DESCRIPTION OF THE TASK:
Reproduce the following material exactly, including every line.

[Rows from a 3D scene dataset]
--- start ---

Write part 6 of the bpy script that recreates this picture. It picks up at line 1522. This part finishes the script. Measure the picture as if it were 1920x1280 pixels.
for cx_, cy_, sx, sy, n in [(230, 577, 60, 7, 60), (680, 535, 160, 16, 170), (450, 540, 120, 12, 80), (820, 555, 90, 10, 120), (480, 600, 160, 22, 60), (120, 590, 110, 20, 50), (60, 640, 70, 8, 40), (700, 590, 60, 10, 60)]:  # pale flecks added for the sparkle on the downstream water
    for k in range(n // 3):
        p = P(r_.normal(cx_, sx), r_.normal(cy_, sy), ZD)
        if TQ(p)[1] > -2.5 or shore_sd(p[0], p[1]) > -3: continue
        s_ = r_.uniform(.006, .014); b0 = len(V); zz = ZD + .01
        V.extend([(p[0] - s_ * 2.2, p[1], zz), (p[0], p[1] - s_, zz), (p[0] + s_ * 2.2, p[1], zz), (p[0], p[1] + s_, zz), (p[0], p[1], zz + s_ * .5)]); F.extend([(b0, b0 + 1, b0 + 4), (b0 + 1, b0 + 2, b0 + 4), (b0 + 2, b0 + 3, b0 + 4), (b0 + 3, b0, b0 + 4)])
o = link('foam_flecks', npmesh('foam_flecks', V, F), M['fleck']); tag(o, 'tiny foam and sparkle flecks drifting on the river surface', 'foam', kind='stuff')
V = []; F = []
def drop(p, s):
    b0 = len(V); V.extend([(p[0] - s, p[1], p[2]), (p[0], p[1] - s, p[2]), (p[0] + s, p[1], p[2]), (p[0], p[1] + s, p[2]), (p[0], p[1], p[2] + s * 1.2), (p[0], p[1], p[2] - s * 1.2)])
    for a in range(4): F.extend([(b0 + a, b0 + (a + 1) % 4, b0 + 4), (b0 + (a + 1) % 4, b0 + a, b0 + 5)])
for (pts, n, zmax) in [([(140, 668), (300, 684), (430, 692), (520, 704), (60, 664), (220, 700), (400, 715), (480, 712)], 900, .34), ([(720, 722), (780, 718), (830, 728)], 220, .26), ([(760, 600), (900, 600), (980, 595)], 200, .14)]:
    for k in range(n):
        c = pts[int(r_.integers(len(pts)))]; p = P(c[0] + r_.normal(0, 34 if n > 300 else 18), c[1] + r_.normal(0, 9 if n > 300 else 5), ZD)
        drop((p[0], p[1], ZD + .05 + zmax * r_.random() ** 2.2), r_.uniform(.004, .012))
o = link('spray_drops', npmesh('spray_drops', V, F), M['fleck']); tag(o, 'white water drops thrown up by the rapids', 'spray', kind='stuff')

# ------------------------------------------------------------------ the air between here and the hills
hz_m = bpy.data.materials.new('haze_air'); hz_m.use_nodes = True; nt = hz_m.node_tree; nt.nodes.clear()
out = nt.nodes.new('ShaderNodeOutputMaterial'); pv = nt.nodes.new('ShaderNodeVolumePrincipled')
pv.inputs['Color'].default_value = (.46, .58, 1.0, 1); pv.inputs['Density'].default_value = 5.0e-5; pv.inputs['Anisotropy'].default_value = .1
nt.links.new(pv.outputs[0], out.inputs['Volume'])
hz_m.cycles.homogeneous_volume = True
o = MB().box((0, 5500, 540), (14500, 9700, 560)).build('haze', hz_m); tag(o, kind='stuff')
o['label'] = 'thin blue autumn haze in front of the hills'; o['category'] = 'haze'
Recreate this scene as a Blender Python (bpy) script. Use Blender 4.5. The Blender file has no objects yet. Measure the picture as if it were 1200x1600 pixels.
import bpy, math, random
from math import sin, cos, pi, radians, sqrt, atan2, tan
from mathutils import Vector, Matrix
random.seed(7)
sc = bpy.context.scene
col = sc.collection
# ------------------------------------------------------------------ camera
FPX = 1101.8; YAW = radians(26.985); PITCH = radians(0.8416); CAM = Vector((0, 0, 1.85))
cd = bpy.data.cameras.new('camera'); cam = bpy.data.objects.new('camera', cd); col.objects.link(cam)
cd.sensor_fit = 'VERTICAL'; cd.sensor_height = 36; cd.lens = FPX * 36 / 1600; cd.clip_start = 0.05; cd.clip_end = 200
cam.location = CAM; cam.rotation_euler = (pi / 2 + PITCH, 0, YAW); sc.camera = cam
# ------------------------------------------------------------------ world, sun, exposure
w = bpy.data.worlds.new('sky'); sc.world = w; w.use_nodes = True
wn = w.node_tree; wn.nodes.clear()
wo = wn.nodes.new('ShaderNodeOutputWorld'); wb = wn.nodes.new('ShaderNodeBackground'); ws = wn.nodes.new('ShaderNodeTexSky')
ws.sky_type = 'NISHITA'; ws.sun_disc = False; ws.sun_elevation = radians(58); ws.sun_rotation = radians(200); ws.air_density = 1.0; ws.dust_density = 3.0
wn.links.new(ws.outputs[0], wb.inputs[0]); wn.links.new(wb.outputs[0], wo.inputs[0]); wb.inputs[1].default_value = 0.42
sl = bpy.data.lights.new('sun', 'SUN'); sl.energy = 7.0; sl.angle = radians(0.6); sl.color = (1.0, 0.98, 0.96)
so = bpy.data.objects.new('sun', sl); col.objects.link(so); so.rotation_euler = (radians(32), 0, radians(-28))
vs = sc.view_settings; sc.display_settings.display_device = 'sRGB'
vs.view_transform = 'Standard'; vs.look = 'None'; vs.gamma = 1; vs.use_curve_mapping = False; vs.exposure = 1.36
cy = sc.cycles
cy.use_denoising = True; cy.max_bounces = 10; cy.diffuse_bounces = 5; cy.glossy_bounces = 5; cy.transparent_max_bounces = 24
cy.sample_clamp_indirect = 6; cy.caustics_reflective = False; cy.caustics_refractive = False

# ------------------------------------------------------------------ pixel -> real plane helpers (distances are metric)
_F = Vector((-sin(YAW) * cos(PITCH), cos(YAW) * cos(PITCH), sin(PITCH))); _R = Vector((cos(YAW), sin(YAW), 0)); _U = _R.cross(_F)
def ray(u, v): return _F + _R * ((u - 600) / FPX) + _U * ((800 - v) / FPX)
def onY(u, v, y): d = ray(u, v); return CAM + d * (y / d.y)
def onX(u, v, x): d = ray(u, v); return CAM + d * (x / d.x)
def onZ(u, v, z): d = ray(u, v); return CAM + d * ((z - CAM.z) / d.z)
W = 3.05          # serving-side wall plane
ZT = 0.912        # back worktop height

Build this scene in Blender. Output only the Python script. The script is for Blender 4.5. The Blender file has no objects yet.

--- end ---

COMPLETE ANSWER:
Write part 6 of the bpy script that recreates this picture. It picks up at line 1522. This part finishes the script. Measure the picture as if it were 1920x1280 pixels.
for cx_, cy_, sx, sy, n in [(230, 577, 60, 7, 60), (680, 535, 160, 16, 170), (450, 540, 120, 12, 80), (820, 555, 90, 10, 120), (480, 600, 160, 22, 60), (120, 590, 110, 20, 50), (60, 640, 70, 8, 40), (700, 590, 60, 10, 60)]:  # pale flecks added for the sparkle on the downstream water
    for k in range(n // 3):
        p = P(r_.normal(cx_, sx), r_.normal(cy_, sy), ZD)
        if TQ(p)[1] > -2.5 or shore_sd(p[0], p[1]) > -3: continue
        s_ = r_.uniform(.006, .014); b0 = len(V); zz = ZD + .01
        V.extend([(p[0] - s_ * 2.2, p[1], zz), (p[0], p[1] - s_, zz), (p[0] + s_ * 2.2, p[1], zz), (p[0], p[1] + s_, zz), (p[0], p[1], zz + s_ * .5)]); F.extend([(b0, b0 + 1, b0 + 4), (b0 + 1, b0 + 2, b0 + 4), (b0 + 2, b0 + 3, b0 + 4), (b0 + 3, b0, b0 + 4)])
o = link('foam_flecks', npmesh('foam_flecks', V, F), M['fleck']); tag(o, 'tiny foam and sparkle flecks drifting on the river surface', 'foam', kind='stuff')
V = []; F = []
def drop(p, s):
    b0 = len(V); V.extend([(p[0] - s, p[1], p[2]), (p[0], p[1] - s, p[2]), (p[0] + s, p[1], p[2]), (p[0], p[1] + s, p[2]), (p[0], p[1], p[2] + s * 1.2), (p[0], p[1], p[2] - s * 1.2)])
    for a in range(4): F.extend([(b0 + a, b0 + (a + 1) % 4, b0 + 4), (b0 + (a + 1) % 4, b0 + a, b0 + 5)])
for (pts, n, zmax) in [([(140, 668), (300, 684), (430, 692), (520, 704), (60, 664), (220, 700), (400, 715), (480, 712)], 900, .34), ([(720, 722), (780, 718), (830, 728)], 220, .26), ([(760, 600), (900, 600), (980, 595)], 200, .14)]:
    for k in range(n):
        c = pts[int(r_.integers(len(pts)))]; p = P(c[0] + r_.normal(0, 34 if n > 300 else 18), c[1] + r_.normal(0, 9 if n > 300 else 5), ZD)
        drop((p[0], p[1], ZD + .05 + zmax * r_.random() ** 2.2), r_.uniform(.004, .012))
o = link('spray_drops', npmesh('spray_drops', V, F), M['fleck']); tag(o, 'white water drops thrown up by the rapids', 'spray', kind='stuff')

# ------------------------------------------------------------------ the air between here and the hills
hz_m = bpy.data.materials.new('haze_air'); hz_m.use_nodes = True; nt = hz_m.node_tree; nt.nodes.clear()
out = nt.nodes.new('ShaderNodeOutputMaterial'); pv = nt.nodes.new('ShaderNodeVolumePrincipled')
pv.inputs['Color'].default_value = (.46, .58, 1.0, 1); pv.inputs['Density'].default_value = 5.0e-5; pv.inputs['Anisotropy'].default_value = .1
nt.links.new(pv.outputs[0], out.inputs['Volume'])
hz_m.cycles.homogeneous_volume = True
o = MB().box((0, 5500, 540), (14500, 9700, 560)).build('haze', hz_m); tag(o, kind='stuff')
o['label'] = 'thin blue autumn haze in front of the hills'; o['category'] = 'haze'
Recreate this scene as a Blender Python (bpy) script. Use Blender 4.5. The Blender file has no objects yet. Measure the picture as if it were 1200x1600 pixels.
import bpy, math, random
from math import sin, cos, pi, radians, sqrt, atan2, tan
from mathutils import Vector, Matrix
random.seed(7)
sc = bpy.context.scene
col = sc.collection
# ------------------------------------------------------------------ camera
FPX = 1101.8; YAW = radians(26.985); PITCH = radians(0.8416); CAM = Vector((0, 0, 1.85))
cd = bpy.data.cameras.new('camera'); cam = bpy.data.objects.new('camera', cd); col.objects.link(cam)
cd.sensor_fit = 'VERTICAL'; cd.sensor_height = 36; cd.lens = FPX * 36 / 1600; cd.clip_start = 0.05; cd.clip_end = 200
cam.location = CAM; cam.rotation_euler = (pi / 2 + PITCH, 0, YAW); sc.camera = cam
# ------------------------------------------------------------------ world, sun, exposure
w = bpy.data.worlds.new('sky'); sc.world = w; w.use_nodes = True
wn = w.node_tree; wn.nodes.clear()
wo = wn.nodes.new('ShaderNodeOutputWorld'); wb = wn.nodes.new('ShaderNodeBackground'); ws = wn.nodes.new('ShaderNodeTexSky')
ws.sky_type = 'NISHITA'; ws.sun_disc = False; ws.sun_elevation = radians(58); ws.sun_rotation = radians(200); ws.air_density = 1.0; ws.dust_density = 3.0
wn.links.new(ws.outputs[0], wb.inputs[0]); wn.links.new(wb.outputs[0], wo.inputs[0]); wb.inputs[1].default_value = 0.42
sl = bpy.data.lights.new('sun', 'SUN'); sl.energy = 7.0; sl.angle = radians(0.6); sl.color = (1.0, 0.98, 0.96)
so = bpy.data.objects.new('sun', sl); col.objects.link(so); so.rotation_euler = (radians(32), 0, radians(-28))
vs = sc.view_settings; sc.display_settings.display_device = 'sRGB'
vs.view_transform = 'Standard'; vs.look = 'None'; vs.gamma = 1; vs.use_curve_mapping = False; vs.exposure = 1.36
cy = sc.cycles
cy.use_denoising = True; cy.max_bounces = 10; cy.diffuse_bounces = 5; cy.glossy_bounces = 5; cy.transparent_max_bounces = 24
cy.sample_clamp_indirect = 6; cy.caustics_reflective = False; cy.caustics_refractive = False

# ------------------------------------------------------------------ pixel -> real plane helpers (distances are metric)
_F = Vector((-sin(YAW) * cos(PITCH), cos(YAW) * cos(PITCH), sin(PITCH))); _R = Vector((cos(YAW), sin(YAW), 0)); _U = _R.cross(_F)
def ray(u, v): return _F + _R * ((u - 600) / FPX) + _U * ((800 - v) / FPX)
def onY(u, v, y): d = ray(u, v); return CAM + d * (y / d.y)
def onX(u, v, x): d = ray(u, v); return CAM + d * (x / d.x)
def onZ(u, v, z): d = ray(u, v); return CAM + d * ((z - CAM.z) / d.z)
W = 3.05          # serving-side wall plane
ZT = 0.912        # back worktop height

Build this scene in Blender. Output only the Python script. The script is for Blender 4.5. The Blender file has no objects yet.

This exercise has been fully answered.